The four old men of the winter apocalypse have arrived. From Minnesota to Texas to New England, America has been blanketed by a massive snowstorm, gripping much of the nation with ice, snow, sub-zero temperatures, and a longing for global warming. As usual, the public is in panic mode, flooding supermarkets to take every last gallon of milk and roll of paper towels. Policymakers believe price gouging laws prevent this guaranteed behavior, but such regulations have a tendency to backfire.
Price Gouging Your Eyes Out
Prior to the snowstorm making its way across the United States, video clips emerged on social media of consumers descending on grocery stores to fill their shopping carts with a lifetime supply of milk jugs, tuna cans, and dog food. By the time others arrived at these establishments, the shelves were as bare as a Venezuelan corner store. It was mass madness!
Many questions typically arise after viewing these videos. Why are folks not prepared in advance? Why do people need so much toilet paper? Why do governments prohibit price gouging anyway?
The laws of economics always appear during these events. Unfortunately, politicians, bureaucrats, and activists never learn from these affairs. Perhaps they will the next time there is chaos – though that outcome is about as likely as Al Gore’s proclamation of the ice caps vanishing or Rep. Alexandria Ocasio-Cortez’s (D-NY) prognostication of the world ending by 2031.
Econ 101
Before and after a tornado, hurricane, or killer storm from the Great White North, there will inevitably be a surge in demand for goods, be it bread or mayonnaise. Prices will respond by soaring, signaling heavy consumption and the need to rejuvenate inventories. Unfortunately, over the years, governments have intervened by capping prices or preventing signals from reaching the broader marketplace.
At first glance, it appears to be a benevolent endeavor: John Smith and Susie Jones are being protected from greedy entrepreneurs, mom-and-pop gas stations, and Big Meat. However, the trade-offs are always prevalent, typically in the form of shortages and equal misery.

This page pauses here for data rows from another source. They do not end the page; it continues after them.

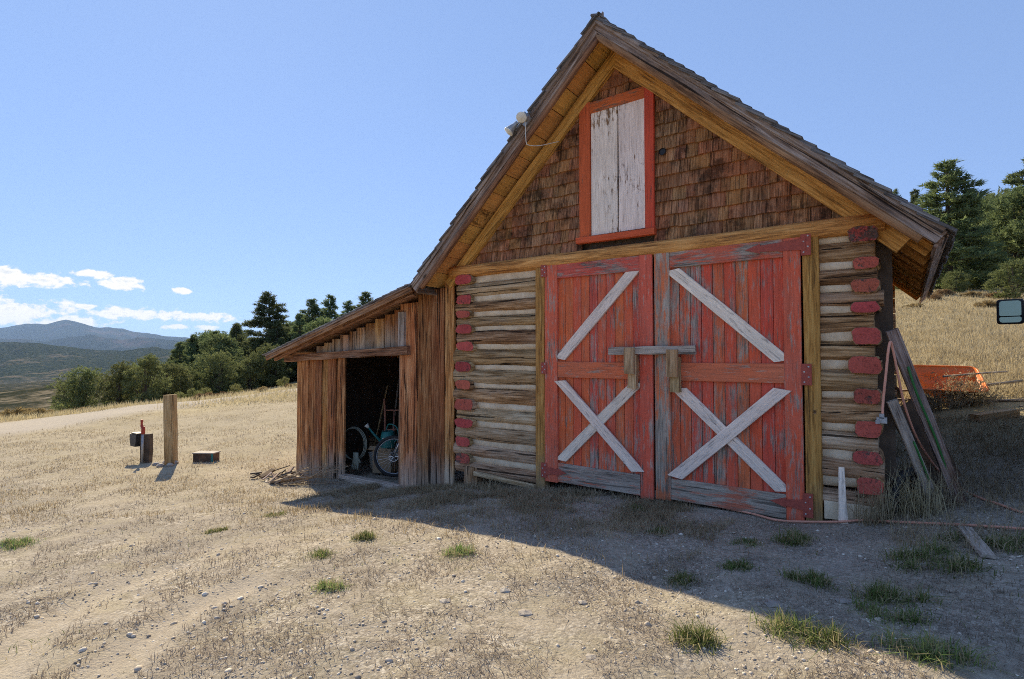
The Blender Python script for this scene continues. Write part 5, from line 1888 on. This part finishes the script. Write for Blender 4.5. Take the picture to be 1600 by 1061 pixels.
plant_px('juniper1', 1586, 30, 398, 'juniper_tree', 'light green juniper bush at the right edge of the straw field', 'tree', wide=1.2)
for i, (px, d, top) in enumerate(((1416, 52, 372), (1448, 58, 338), (1468, 62, 318), (1515, 60, 318), (1552, 64, 298), (1578, 52, 330), (1500, 46, 372), (1428, 46, 392), (1548, 48, 350), (1455, 50, 380), (1510, 52, 345), (1560, 55, 322), (1525, 42, 390), (1565, 44, 370), (1470, 44, 400), (1440, 48, 398), (1540, 38, 405), (1650, 40, 300), (1700, 45, 270), (1780, 42, 290), (1380, 56, 360), (1350, 60, 350), (1600, 60, 300))):
    plant_px(('pinyon', 'juniper2', 'juniper0')[i % 3], px, d, top, 'hillside_tree', 'evergreen in the dark woodland behind the straw field', 'tree', 'woodland on the right hillside', wide=1.2)
for i in range(46):
    px = rt_.uniform(-160, 470)
    d = rt_.uniform(27, 35) + max(0, px - 100) * .018
    plant('brush%d' % (i % 2), *at_px(px, d), rt_.uniform(.4, .95) * (.95 if px < 120 else .6), 'dry_brush', 'tawny dry bush along the far edge of the dirt track', 'bush', 'dry bushes beyond the dirt track', sz=rt_.uniform(.7, 1.0))
for i, (px, d) in enumerate(((1478, 33), (1520, 32), (1555, 31), (1460, 31.5), (1600, 33), (1545, 26), (1430, 28))):
    plant('brush%d' % (i % 2), *at_px(px, d), rt_.uniform(.5, .8), 'dry_brush', 'low tawny bush at the far edge of the straw field', 'bush', 'dry bushes in the straw field', sz=.7)


def blades(x, y, h, wd, lean, r, curl=0.5, z=None):
    """bent grass blades, three triangles each"""
    n_ = len(x)
    z = ground_z(x, y) - 0.006 if z is None else z
    a = r.uniform(0, 2 * math.pi, n_)
    dirx, diry = np.cos(a), np.sin(a)
    ln = np.abs(r.normal(0, lean, n_))
    tw = r.uniform(0, math.pi, n_)
    wx, wy = np.cos(tw) * wd * .5, np.sin(tw) * wd * .5
    b0 = np.stack([x - wx, y - wy, z], -1)
    b1_ = np.stack([x + wx, y + wy, z], -1)
    mx, my, mz = x + dirx * h * ln * .4, y + diry * h * ln * .4, z + h * .55 / np.sqrt(1 + ln ** 2)
    m0 = np.stack([mx - wx * .8, my - wy * .8, mz], -1)
    m1 = np.stack([mx + wx * .8, my + wy * .8, mz], -1)
    tp = np.stack([x + dirx * h * ln * (1 + curl * .5), y + diry * h * ln * (1 + curl * .5), z + h * (1 - curl * .25 * ln) / np.sqrt(1 + ln ** 2)], -1)
    tp[:, 2] = np.maximum(tp[:, 2], z + .002)
    v = np.stack([b0, b1_, m0, m1, tp], 1).reshape(-1, 3)
    i0 = np.arange(n_) * 5
    f = np.stack([i0, i0 + 1, i0 + 3, i0, i0 + 3, i0 + 2, i0 + 2, i0 + 3, i0 + 4], -1).reshape(-1, 3)
    return v, f


def outside(x, y):
    inb = (x > -6.95) & (x < 2.12) & (y > -0.06) & (y < 5.2)
    return ~inb


def polar_scatter(n_, r0, r1, px0, px1, r, power=1.0):
    u = r.uniform(0, 1, n_) ** power
    d = r0 * (r1 / r0) ** u
    px = r.uniform(px0, px1, n_)
    lat = (px - 800) / 850 * d
    x = CAM[0] + FW[0] * d + RT[0] * lat
    y = CAM[1] + FW[1] * d + RT[1] * lat
    k_ = outside(x, y)
    return x[k_], y[k_], d[k_]


def stuff_mesh(name, v, f, mat, label, cat):
    me = npmesh(name, v, 3, f)
    o_ = link(name, me, mat)
    tag(o_, label, cat, kind='stuff')
    return o_


def clumpy(x, y, r, lam, cut, seed):
    wv = waves(x, y, lam, 6, seed) + .6 * waves(x, y, lam * .35, 6, seed + 1)
    return wv + r.normal(0, .55, len(x)) > cut


rg = np.random.default_rng(21)
# short dry litter over the yard
x, y, d = polar_scatter(230000, 1.6, 17, -260, 1900, rg)
kk = clumpy(x, y, rg, 1.1, 0.10, 31)
kk &= track_dist(x, y)[0] > .16
x, y, d = x[kk], y[kk], d[kk]
v, f = blades(x, y, rg.uniform(.012, .05, len(x)) * (1 + d / 16), .0035 + d * .0004, 1.6, rg, 0.9)
stuff_mesh('dry_litter', v, f, M['litter'], 'short dead grass and litter over the gravel yard', 'dry grass')
# tawny grass standing along the barn front, left field and round the corner
xs, ys, hs_ = [], [], []
x = rg.uniform(-4.6, 0.9, 46000)
y = -np.abs(rg.normal(0, .85, 46000)) - .09
kk = clumpy(x, y, rg, .8, 0.0, 41)
xs.append(x[kk]); ys.append(y[kk]); hs_.append(rg.uniform(.03, .12, kk.sum()))
x, y, d = polar_scatter(60000, 7, 30, -260, 640, rg)
kk = (x < -4.2) & clumpy(x, y, rg, 2.2, 0.15, 43) & (dist_poly(x, y, ROAD) > 2.2)
xs.append(x[kk]); ys.append(y[kk]); hs_.append(rg.uniform(.03, .085, kk.sum()))
x = rg.uniform(2.1, 4.5, 12000)
y = rg.uniform(-.9, 4.2, 12000)
kk = clumpy(x, y, rg, 1.0, -.5, 45)
xs.append(x[kk]); ys.append(y[kk]); hs_.append(rg.uniform(.05, .17, kk.sum()))
x, y, h = np.concatenate(xs), np.concatenate(ys), np.concatenate(hs_)
dd_ = np.hypot(x - CAM[0], y - CAM[1])
v, f = blades(x, y, h, .004 + dd_ * .00045, .8, rg, .8)
stuff_mesh('dry_grass', v, f, M['straw'], 'tawny dry grass standing round the barn and over the left field', 'dry grass')
# straw field on the rise to the right
x, y, d = polar_scatter(90000, 8.2, 44, 1330, 1800, rg, .8)
kk = (y > 1.5) & ((x > 2.15) | (y > 5.25))
x, y, d = x[kk], y[kk], d[kk]
v, f = blades(x, y, rg.uniform(.08, .24, len(x)), .006 + d * .0006, .55, rg, .7)
stuff_mesh('straw_field', v, f, M['straw'], 'pale straw coloured grass covering the rise behind the barn', 'dry grass')
x, y, d = polar_scatter(26000, 17, 36, -260, 640, rg, .8)
kk = (dist_poly(x, y, ROAD) > 1.6) & (x < -12) & (d > 24)
v, f = blades(x[kk], y[kk], rg.uniform(.12, .38, kk.sum()), .02, .5, rg, .6)
stuff_mesh('verge_grass', v, f, M['straw'], 'taller dry grass along the far side of the dirt track', 'dry grass')
# thin new green growth
x, y, d = polar_scatter(30000, 2, 15, -260, 1900, rg)
kk = clumpy(x, y, rg, 1.9, 1.9, 51) | ((x > 2.15) & (y < .3) & (y > -2.2) & (rg.uniform(0, 1, len(x)) < .25))
x, y, d = x[kk], y[kk], d[kk]
v, f = blades(x, y, rg.uniform(.02, .06, len(x)), .0035 + d * .0004, .9, rg, .7)
stuff_mesh('green_growth', v, f, M['green'], 'thin new green grass scattered over the yard', 'grass')

# separate green tufts
TUFTS = [(-1.81, -2.51, .16, .10, 0, 'green tuft in the sun nearest the shadow below the shed doorway'), (-.70, -2.48, .15, .10, 0, 'green tuft in the sun below the left log wall'),
         (1.50, -.86, .16, .15, 1, 'dark green tuft in front of the right door hinge'), (1.70, -1.73, .16, .12, 1, 'dark green tuft in mid shade below the right door'), (2.12, -1.84, .20, .14, 1, 'broad dark green tuft in shade near the right frame edge'),
         (2.36, -1.10, .27, .14, 1, 'widest dark green tuft in shade below the cords'), (1.28, -2.85, .16, .12, 0, 'round green tuft alone on sunlit gravel near the bottom edge'), (1.80, -2.55, .21, .14, 0, 'yellow green tuft straddling the shadow edge'),
         (2.28, -2.50, .20, .14, 0, 'green tuft at the bottom right corner'), (-.04, -.49, .12, .10, 1, 'small dark tuft close to the meeting door stiles'), (.43, -1.12, .16, .07, 1, 'flat dark tuft in shade before the right door'),
         (1.23, -1.73, .14, .08, 1, 'low dark tuft just inside the shadow edge'), (.99, -2.12, .15, .07, 0, 'pale tuft cut by the shadow edge'), (-5.5, -4.2, .25, .10, 0, 'green tuft at the left frame edge'),
         (-1.78, -3.03, .14, .08, 0, 'thin green tuft left of the two bright tufts in the sun'), (-3.8, -2.9, .15, .06, 0, 'tiny green tuft on the gravel toward the left'), (-3.98, -2.17, .2, .06, 0, 'flat green patch left of the shed shadow tip'),
         (2.66, -.62, .2, .12, 1, 'dark green tuft beside the scrap board'), (2.14, -2.16, .17, .09, 0, 'low tuft at the shadow edge near the right frame edge'), (-1.06, -3.43, .12, .08, 0, 'sparse tuft low in the middle left foreground'), (1.15, -1.05, .15, .05, 1, 'very low dark tuft under the right door middle')]
for (x0, y0, r0, h0, shade, lab) in TUFTS:
    n_ = max(440, int(540 * (r0 / .2) ** 1.6))
    rr = np.minimum(np.abs(rg.normal(0, .5, n_)), .95) * r0
    a = rg.uniform(0, 6.283, n_)
    sub = rg.normal(0, .28 * r0, (6, 2))
    si = rg.integers(0, 6, n_)
    x, y = x0 + sub[si, 0] * 1.3 + rr * .62 * np.cos(a) * 1.2, y0 + sub[si, 1] * .9 + rr * .62 * np.sin(a)
    hh = h0 * rg.uniform(.35, 1.1, n_) * (1 - .5 * np.clip(rr / r0, 0, 1))
    zb = ground_z(x, y) - .006
    c0 = np.array([x0, y0, float(ground_z([x0], [y0])[0])])
    v, f = blades(x, y, hh * 1.05, .006, .85, rg, .9, z=zb)
    me = npmesh('grass_tuft', v - c0, 3, f)
    o = link('grass_tuft', me, M['green'], None, Matrix.Translation(c0))
    tag(o, lab, 'grass tuft', 'green tufts in the shade' if shade else 'green tufts in the sun')

# tall dead weeds
WEEDS = [(2.13, .16, .55, .10, 'pale dead weeds crowding the foot of the corner logs', None), (2.30, .06, .50, .13, 'pale dead weeds at the foot of the leaning boards', None), (2.44, .30, .45, .12, 'dead weeds right of the leaning boards', None),
         (2.52, 4.70, .34, .12, 'dead bushy weed before the left end of the wheelbarrow tray', None), (2.84, 4.80, .62, .14, 'tall dead bushy weed in front of the wheelbarrow', None), (3.06, 4.95, .50, .12, 'dead weed beside the right end of the wheelbarrow', None),
         (1.98, -.16, .40, .10, 'dead grass stalks below the bottom red log end', None), (-2.2, -.25, .22, .22, 'dry grass clump below the left log wall', None)]
for (x0, y0, h0, r0, lab, _) in WEEDS:
    n_ = 70 if y0 > 2 else 110
    x, y = x0 + rg.normal(0, r0 * .6, n_), y0 + rg.normal(0, r0 * .6, n_)
    y = np.where((y > -.07) & (x < 2.1), -.09, y)
    zb = ground_z(x, y) - .01
    c0 = np.array([x0, y0, float(zb.mean())])
    v, f = blades(x, y, h0 * rg.uniform(.3, 1.1, n_), .008 if y0 < 2 else .012, .38, rg, .7, z=zb)
    if y0 > 2:          # feathery side twigs
        nx = 1100
        pk = rg.integers(0, n_, nx)
        tt = rg.uniform(.25, 1, nx)[:, None]
        base_ = (v[0::5] + v[1::5])[pk] / 2
        tip_ = v[4::5][pk]
        p = base_ + (tip_ - base_) * tt
        lv = leaf_tris(p, np.tile(np.array([[0, 0, .6]]), (nx, 1)) + rg.normal(0, .8, (nx, 3)), 1, .07, .012, .3, rg)
        f = np.concatenate([f, np.arange(len(lv)).reshape(-1, 3) + len(v)])
        v = np.concatenate([v, lv])
    me = npmesh('dead_weeds', v - c0, 3, f)
    o = link('dead_weeds', me, M['straw'], None, Matrix.Translation(c0))
    tag(o, lab, 'weeds')

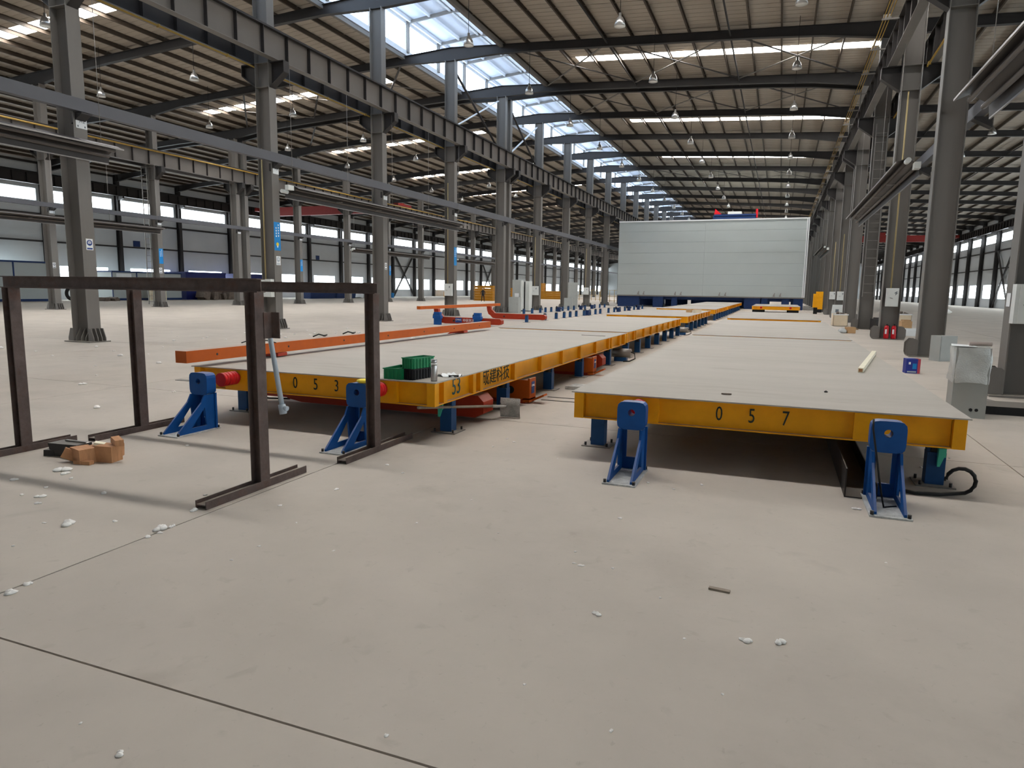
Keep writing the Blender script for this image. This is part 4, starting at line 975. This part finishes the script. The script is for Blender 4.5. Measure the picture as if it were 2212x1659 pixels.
for i, (x, y, w, h, m_, lab) in enumerate(((5.3, 33.2, 1.0, .25, 'white', 'low white slab stack behind the ladder column'), (5.1, 33.6, .4, .6, 'carton', 'torn brown carton standing behind the ladder column'), (4.2, 39.2, .7, .12, 'pale', 'pale boards on the floor past the ladder column'), (4.5, 37.4, .45, .55, 'steeld', 'dark bundle between two columns of the extinguisher row'))):
    tag(ob(['slab_stack', 'torn_carton', 'board_pile', 'dark_bundle'][i], MB().cbox((0, 0, h/2), (w, .5, h)).cbox((w*.1, .05, h+.03), (w*.7, .3, .06), Matrix.Rotation(.12, 3, 'Z')), m_, None, (x, y, 0), .15*i), lab, 'pile')
t = thing('yellow_cabinet', 'yellow machine guard standing before the white chamber corner', 'guard', (2.85, 63.5, 0)); ob('panel', MB().box(-.22, .22, -.2, .2, .55, 1.7), 'yellow', t); ob('stand', MB().box(-.15, .15, -.15, .15, 0, .55), 'black', t)
t = thing('yellow_cabinet', 'second yellow guard between the extinguisher columns', 'guard', (3.35, 68.5, 0)); ob('panel', MB().box(-.3, .3, -.2, .2, .3, 1.9), 'yellow', t); ob('stand', MB().box(-.25, .25, -.15, .15, 0, .3), 'black', t)
for i, (x, y, c, lab) in enumerate(((5.6, 17.6, 'cranered', 'red scrap on the floor of the side bay, outer one'), (4.85, 19.8, 'cranered', 'red scrap on the floor behind the white cabinet'), (5.1, 18.3, 'foam', 'white crumpled paper on the floor of the side bay'))):
    tag(ob('floor_scrap', CR[i], c, None, (x, y, 0)), lab, 'scrap'); bpy.context.scene.collection.objects[-1].scale = (.1, .1, .1)
tag(ob('pipe_offcut', MB().cyl((2.95, 13.6, .045), (3.3, 12.5, .045), .045, 10), 'tube'), 'steel pipe offcut on the floor behind the wrapped cabinet', 'pipe')
tag(ob('low_step', MB().box(2.84, 4.6, 11.75, 12.4, 0, .12), 'rubber'), 'low dark slab on the floor between the wrapped cabinet and the edge column', 'slab')
for i, (x, y) in enumerate(((17., 62.), (14.5, 75))):
    tag(ob('white_sack', CR[2+i], 'foam', None, (x, y, 0)), ['white sack heap across the side bay', 'second white sack heap across the side bay'][i], 'sack'); bpy.context.scene.collection.objects[-1].scale = (.9, .7, .9)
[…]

This eliminates the private-sector incentive structure, exacerbating the scarcity of goods. At the same time, in discussions about price gouging, one element of the equation that is often omitted is the consumer.
When prices remain the same for everyday products amid panic in the streets, consumer behavior will also remain the same. However, if price gouging were permitted in the marketplace, supplies would continue to be plentiful as individuals would likely refrain from maintaining the same habits.
For example, if a crate of water were to go up from $4.99 to $25.99, shoppers will either buy less or conserve more. They will not start participating in the water cup challenge or perform a deep cleaning with buckets of water.
Government Finger Wagging
State Attorney General Letitia James warned New York businesses on January 23 not to engage in price gouging ahead of the winter storm. Oklahoma Attorney General Gentner Drummond warned that energy companies and retailers would be punished if they were found to be price gouging. A state of emergency was declared in Virginia, leading to the activation of price gouging laws. Ditto for Kentucky, Missouri, and North Carolina.
Like price controls, these laws deny basic economics and market dynamics. Despite the library of papers and empirical evidence, this is one action committed by the state that persists. It lends credence to what legendary economist Milton Friedman said: “Governments never learn. Only people do.” Even then, the public also agrees with the government to impose these measures.
Perhaps the Department of Education needs to make economics great again in schools!